**Goal**
Beginning with the first line below, please repeat the material exactly, ending with the line that includes "GOX, GOY = .2, -.42".

==== Provided material ====

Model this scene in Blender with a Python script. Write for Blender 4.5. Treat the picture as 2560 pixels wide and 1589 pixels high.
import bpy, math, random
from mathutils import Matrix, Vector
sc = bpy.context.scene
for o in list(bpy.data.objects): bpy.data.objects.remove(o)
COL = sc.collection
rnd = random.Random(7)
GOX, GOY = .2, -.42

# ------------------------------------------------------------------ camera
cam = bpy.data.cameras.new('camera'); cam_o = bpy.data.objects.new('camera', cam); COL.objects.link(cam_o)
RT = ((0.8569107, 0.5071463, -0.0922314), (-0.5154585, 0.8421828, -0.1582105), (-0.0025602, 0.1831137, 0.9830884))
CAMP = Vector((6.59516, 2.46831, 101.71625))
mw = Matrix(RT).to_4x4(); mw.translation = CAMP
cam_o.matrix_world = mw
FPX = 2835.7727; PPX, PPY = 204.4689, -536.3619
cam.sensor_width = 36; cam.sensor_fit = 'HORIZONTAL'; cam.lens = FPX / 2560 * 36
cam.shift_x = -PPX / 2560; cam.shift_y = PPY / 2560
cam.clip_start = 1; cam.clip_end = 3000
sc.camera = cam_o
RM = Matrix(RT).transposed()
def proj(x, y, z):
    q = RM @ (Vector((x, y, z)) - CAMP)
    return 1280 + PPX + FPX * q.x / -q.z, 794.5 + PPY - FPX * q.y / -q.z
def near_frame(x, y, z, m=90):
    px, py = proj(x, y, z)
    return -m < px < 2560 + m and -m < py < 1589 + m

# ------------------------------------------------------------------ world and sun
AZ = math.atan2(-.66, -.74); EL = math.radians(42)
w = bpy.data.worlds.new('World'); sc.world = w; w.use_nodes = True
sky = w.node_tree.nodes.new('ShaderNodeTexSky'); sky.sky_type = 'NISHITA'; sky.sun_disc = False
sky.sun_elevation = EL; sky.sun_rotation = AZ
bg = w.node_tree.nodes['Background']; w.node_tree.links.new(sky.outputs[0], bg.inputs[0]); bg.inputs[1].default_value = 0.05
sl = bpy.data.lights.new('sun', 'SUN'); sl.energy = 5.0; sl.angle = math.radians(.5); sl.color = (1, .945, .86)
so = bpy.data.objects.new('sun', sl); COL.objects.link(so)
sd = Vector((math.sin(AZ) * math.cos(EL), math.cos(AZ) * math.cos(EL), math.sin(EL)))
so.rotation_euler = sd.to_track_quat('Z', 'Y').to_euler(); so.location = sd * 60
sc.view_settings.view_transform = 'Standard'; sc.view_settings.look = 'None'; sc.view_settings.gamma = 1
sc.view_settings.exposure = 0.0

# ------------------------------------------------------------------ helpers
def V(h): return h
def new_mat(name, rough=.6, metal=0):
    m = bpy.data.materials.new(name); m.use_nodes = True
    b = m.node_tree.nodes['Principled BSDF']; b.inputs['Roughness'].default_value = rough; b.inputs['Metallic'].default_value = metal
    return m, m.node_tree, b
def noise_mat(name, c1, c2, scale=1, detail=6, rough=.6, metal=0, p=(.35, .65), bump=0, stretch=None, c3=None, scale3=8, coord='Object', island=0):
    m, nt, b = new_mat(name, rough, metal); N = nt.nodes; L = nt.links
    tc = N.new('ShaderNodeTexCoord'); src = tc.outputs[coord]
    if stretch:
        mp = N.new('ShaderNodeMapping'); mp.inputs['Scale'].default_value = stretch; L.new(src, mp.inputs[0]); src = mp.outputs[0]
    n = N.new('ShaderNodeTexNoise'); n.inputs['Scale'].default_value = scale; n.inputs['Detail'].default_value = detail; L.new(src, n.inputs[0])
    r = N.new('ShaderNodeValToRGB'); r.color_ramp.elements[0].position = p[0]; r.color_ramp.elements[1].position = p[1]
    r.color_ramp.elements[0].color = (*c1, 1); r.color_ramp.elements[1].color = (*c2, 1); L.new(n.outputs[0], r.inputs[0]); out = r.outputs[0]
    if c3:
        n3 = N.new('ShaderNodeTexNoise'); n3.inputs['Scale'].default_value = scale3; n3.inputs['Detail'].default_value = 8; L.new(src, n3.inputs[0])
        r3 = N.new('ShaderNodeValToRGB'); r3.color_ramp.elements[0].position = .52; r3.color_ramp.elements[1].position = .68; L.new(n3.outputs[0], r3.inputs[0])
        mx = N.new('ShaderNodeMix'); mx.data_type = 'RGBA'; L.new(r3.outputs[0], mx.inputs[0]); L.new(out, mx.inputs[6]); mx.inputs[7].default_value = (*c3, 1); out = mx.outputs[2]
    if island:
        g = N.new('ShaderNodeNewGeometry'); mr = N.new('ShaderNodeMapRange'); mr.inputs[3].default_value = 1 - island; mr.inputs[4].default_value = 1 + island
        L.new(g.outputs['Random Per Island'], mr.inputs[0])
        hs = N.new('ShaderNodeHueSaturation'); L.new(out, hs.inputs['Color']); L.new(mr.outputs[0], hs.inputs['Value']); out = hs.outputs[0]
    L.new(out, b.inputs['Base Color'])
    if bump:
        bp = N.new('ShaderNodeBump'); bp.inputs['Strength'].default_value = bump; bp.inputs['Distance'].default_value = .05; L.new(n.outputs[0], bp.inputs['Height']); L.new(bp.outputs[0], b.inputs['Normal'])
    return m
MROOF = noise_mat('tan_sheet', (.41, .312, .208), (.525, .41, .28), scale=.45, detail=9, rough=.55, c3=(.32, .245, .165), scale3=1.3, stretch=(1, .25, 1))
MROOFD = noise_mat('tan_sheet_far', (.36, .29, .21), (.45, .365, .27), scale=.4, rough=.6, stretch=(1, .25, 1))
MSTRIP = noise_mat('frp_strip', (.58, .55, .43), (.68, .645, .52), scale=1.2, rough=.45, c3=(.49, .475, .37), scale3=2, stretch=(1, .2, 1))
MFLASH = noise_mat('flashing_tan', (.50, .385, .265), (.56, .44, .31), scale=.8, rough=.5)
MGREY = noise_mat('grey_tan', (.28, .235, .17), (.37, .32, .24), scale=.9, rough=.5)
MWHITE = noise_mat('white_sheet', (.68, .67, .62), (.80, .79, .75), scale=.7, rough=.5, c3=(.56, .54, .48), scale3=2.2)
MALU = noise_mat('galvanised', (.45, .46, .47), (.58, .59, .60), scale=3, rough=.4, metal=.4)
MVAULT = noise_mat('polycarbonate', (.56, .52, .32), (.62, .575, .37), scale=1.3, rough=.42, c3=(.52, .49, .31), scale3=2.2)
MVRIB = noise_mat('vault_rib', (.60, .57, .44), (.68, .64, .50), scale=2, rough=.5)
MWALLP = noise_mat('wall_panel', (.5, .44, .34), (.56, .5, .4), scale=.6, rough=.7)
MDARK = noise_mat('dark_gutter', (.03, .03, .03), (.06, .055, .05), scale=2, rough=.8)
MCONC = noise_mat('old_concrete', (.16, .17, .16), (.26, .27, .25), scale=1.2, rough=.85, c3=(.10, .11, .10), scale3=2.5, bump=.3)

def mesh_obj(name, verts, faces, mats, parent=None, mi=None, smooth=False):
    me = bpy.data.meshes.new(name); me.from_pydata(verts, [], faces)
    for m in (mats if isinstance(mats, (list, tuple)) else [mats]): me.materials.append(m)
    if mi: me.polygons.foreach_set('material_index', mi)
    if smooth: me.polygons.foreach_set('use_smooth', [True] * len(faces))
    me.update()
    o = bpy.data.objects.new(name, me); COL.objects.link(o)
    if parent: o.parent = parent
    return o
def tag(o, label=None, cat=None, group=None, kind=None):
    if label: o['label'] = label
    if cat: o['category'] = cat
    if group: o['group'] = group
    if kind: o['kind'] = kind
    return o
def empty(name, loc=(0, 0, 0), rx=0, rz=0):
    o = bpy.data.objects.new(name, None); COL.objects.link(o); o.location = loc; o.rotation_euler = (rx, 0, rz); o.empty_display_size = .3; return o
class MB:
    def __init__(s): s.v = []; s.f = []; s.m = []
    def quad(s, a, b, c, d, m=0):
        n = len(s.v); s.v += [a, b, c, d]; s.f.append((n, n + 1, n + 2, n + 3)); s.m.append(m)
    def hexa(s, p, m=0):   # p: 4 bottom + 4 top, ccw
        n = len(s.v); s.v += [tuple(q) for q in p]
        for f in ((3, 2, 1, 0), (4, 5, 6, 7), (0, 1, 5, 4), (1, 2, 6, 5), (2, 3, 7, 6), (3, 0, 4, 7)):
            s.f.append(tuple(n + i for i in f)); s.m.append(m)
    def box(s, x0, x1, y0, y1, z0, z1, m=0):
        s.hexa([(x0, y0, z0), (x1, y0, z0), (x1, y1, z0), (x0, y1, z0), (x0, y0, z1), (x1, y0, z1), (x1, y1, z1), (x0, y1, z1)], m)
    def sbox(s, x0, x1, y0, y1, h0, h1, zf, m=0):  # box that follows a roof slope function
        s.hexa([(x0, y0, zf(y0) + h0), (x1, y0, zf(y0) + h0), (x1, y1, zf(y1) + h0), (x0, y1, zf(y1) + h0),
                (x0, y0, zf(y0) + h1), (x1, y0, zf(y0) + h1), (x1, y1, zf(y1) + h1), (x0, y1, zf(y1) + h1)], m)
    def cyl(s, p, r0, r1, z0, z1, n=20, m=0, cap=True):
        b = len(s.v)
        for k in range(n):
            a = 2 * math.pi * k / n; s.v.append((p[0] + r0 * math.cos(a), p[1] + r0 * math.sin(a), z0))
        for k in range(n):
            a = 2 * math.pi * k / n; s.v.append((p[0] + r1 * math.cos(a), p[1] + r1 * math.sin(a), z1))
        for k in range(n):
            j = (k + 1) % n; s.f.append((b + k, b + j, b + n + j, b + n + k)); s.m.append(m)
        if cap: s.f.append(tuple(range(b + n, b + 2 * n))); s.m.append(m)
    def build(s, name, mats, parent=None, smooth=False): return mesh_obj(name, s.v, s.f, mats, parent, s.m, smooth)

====

**The solution**
Model this scene in Blender with a Python script. Write for Blender 4.5. Treat the picture as 2560 pixels wide and 1589 pixels high.
import bpy, math, random
from mathutils import Matrix, Vector
sc = bpy.context.scene
for o in list(bpy.data.objects): bpy.data.objects.remove(o)
COL = sc.collection
rnd = random.Random(7)
GOX, GOY = .2, -.42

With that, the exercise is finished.